** start **

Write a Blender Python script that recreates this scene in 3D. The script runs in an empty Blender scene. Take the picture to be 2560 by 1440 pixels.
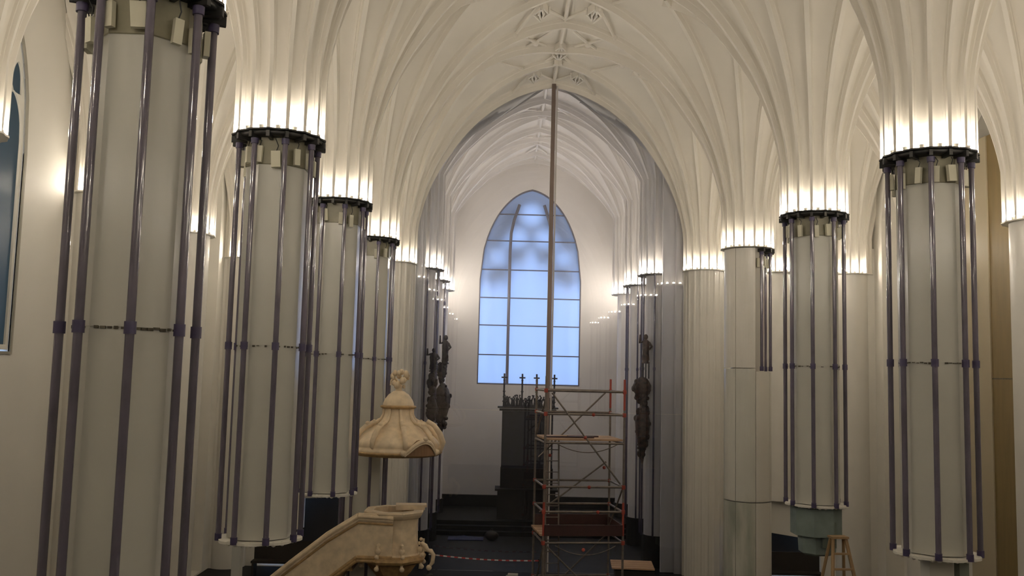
import bpy, bmesh, math, random
from math import pi, sin, cos, radians, sqrt, hypot, atan2
from mathutils import Vector, Matrix
random.seed(7)
SC = bpy.context.scene
COL = SC.collection

# ---------------------------------------------------------------- camera, world, exposure
F_PX, YAW, PIT, ROL, CX, CZ = 2270.1, 0.0107, 0.0958, 0.0249, -1.52, 6.1
cam_d = bpy.data.cameras.new('camera'); cam = bpy.data.objects.new('camera', cam_d); COL.objects.link(cam)
cam_d.sensor_fit = 'HORIZONTAL'; cam_d.sensor_width = 36; cam_d.lens = 36 * F_PX / 2560
cam_d.clip_start = 0.05; cam_d.clip_end = 200
cam.location = (CX, 0, CZ)
_f = Vector((sin(YAW) * cos(PIT), cos(YAW) * cos(PIT), sin(PIT)))
_r = Vector((cos(YAW), -sin(YAW), 0)); _u = _r.cross(_f)
_r2 = _r * cos(ROL) + _u * sin(ROL); _u2 = _r2.cross(_f)
M3 = Matrix((_r2, _u2, -_f)).transposed()
cam.rotation_euler = M3.to_euler()
SC.camera = cam

w = bpy.data.worlds.new('dusk_sky'); SC.world = w; w.use_nodes = True
bg = w.node_tree.nodes['Background']; bg.inputs[0].default_value = (0.40, 0.60, 1.0, 1); bg.inputs[1].default_value = 2.1
SC.cycles.max_bounces = 9; SC.cycles.diffuse_bounces = 7; SC.cycles.glossy_bounces = 4
SC.view_settings.view_transform = 'Standard'; SC.view_settings.look = 'None'
SC.view_settings.exposure = 0.55; SC.view_settings.gamma = 1.0; SC.view_settings.use_curve_mapping = False
LAMP_STRENGTH = 330.0
LAMP_COLOUR = (1.0, 0.90, 0.76)

# ---------------------------------------------------------------- materials
def mat(name, col, rough=0.6, metal=0.0, noise=0.0, nscale=3.0, bump=0.0, col2=None, detail=4.0, stretch=None, spec=0.5):
    m = bpy.data.materials.new(name); m.use_nodes = True
    nt = m.node_tree; b = nt.nodes['Principled BSDF']
    b.inputs['Base Color'].default_value = (*col, 1); b.inputs['Roughness'].default_value = rough
    b.inputs['Metallic'].default_value = metal; b.inputs['Specular IOR Level'].default_value = spec
    if noise or bump or col2:
        tc = nt.nodes.new('ShaderNodeTexCoord'); mp = nt.nodes.new('ShaderNodeMapping')
        nt.links.new(tc.outputs['Object'], mp.inputs[0])
        if stretch: mp.inputs['Scale'].default_value = stretch
        n = nt.nodes.new('ShaderNodeTexNoise'); n.inputs['Scale'].default_value = nscale; n.inputs['Detail'].default_value = detail
        nt.links.new(mp.outputs[0], n.inputs['Vector'])
        r = nt.nodes.new('ShaderNodeValToRGB'); r.color_ramp.elements[0].position = 0.35; r.color_ramp.elements[1].position = 0.68
        c2 = col2 or tuple(max(0, c * (1 - noise)) for c in col)
        r.color_ramp.elements[0].color = (*c2, 1); r.color_ramp.elements[1].color = (*col, 1)
        nt.links.new(n.outputs['Fac'], r.inputs[0]); nt.links.new(r.outputs[0], b.inputs['Base Color'])
        if bump:
            bp = nt.nodes.new('ShaderNodeBump'); bp.inputs['Strength'].default_value = bump; bp.inputs['Distance'].default_value = 0.02
            nt.links.new(n.outputs['Fac'], bp.inputs['Height']); nt.links.new(bp.outputs[0], b.inputs['Normal'])
    return m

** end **

Task prompt → Omit the pictures, then repeat exactly each line from the beginning of the listing through the line with "LAMP_COLOUR = (1.0, 0.90, 0.76)".

The reply →
Write a Blender Python script that recreates this scene in 3D. The script runs in an empty Blender scene. Take the picture to be 2560 by 1440 pixels.
import bpy, bmesh, math, random
from math import pi, sin, cos, radians, sqrt, hypot, atan2
from mathutils import Vector, Matrix
random.seed(7)
SC = bpy.context.scene
COL = SC.collection

# ---------------------------------------------------------------- camera, world, exposure
F_PX, YAW, PIT, ROL, CX, CZ = 2270.1, 0.0107, 0.0958, 0.0249, -1.52, 6.1
cam_d = bpy.data.cameras.new('camera'); cam = bpy.data.objects.new('camera', cam_d); COL.objects.link(cam)
cam_d.sensor_fit = 'HORIZONTAL'; cam_d.sensor_width = 36; cam_d.lens = 36 * F_PX / 2560
cam_d.clip_start = 0.05; cam_d.clip_end = 200
cam.location = (CX, 0, CZ)
_f = Vector((sin(YAW) * cos(PIT), cos(YAW) * cos(PIT), sin(PIT)))
_r = Vector((cos(YAW), -sin(YAW), 0)); _u = _r.cross(_f)
_r2 = _r * cos(ROL) + _u * sin(ROL); _u2 = _r2.cross(_f)
M3 = Matrix((_r2, _u2, -_f)).transposed()
cam.rotation_euler = M3.to_euler()
SC.camera = cam

w = bpy.data.worlds.new('dusk_sky'); SC.world = w; w.use_nodes = True
bg = w.node_tree.nodes['Background']; bg.inputs[0].default_value = (0.40, 0.60, 1.0, 1); bg.inputs[1].default_value = 2.1
SC.cycles.max_bounces = 9; SC.cycles.diffuse_bounces = 7; SC.cycles.glossy_bounces = 4
SC.view_settings.view_transform = 'Standard'; SC.view_settings.look = 'None'
SC.view_settings.exposure = 0.55; SC.view_settings.gamma = 1.0; SC.view_settings.use_curve_mapping = False
LAMP_STRENGTH = 330.0
LAMP_COLOUR = (1.0, 0.90, 0.76)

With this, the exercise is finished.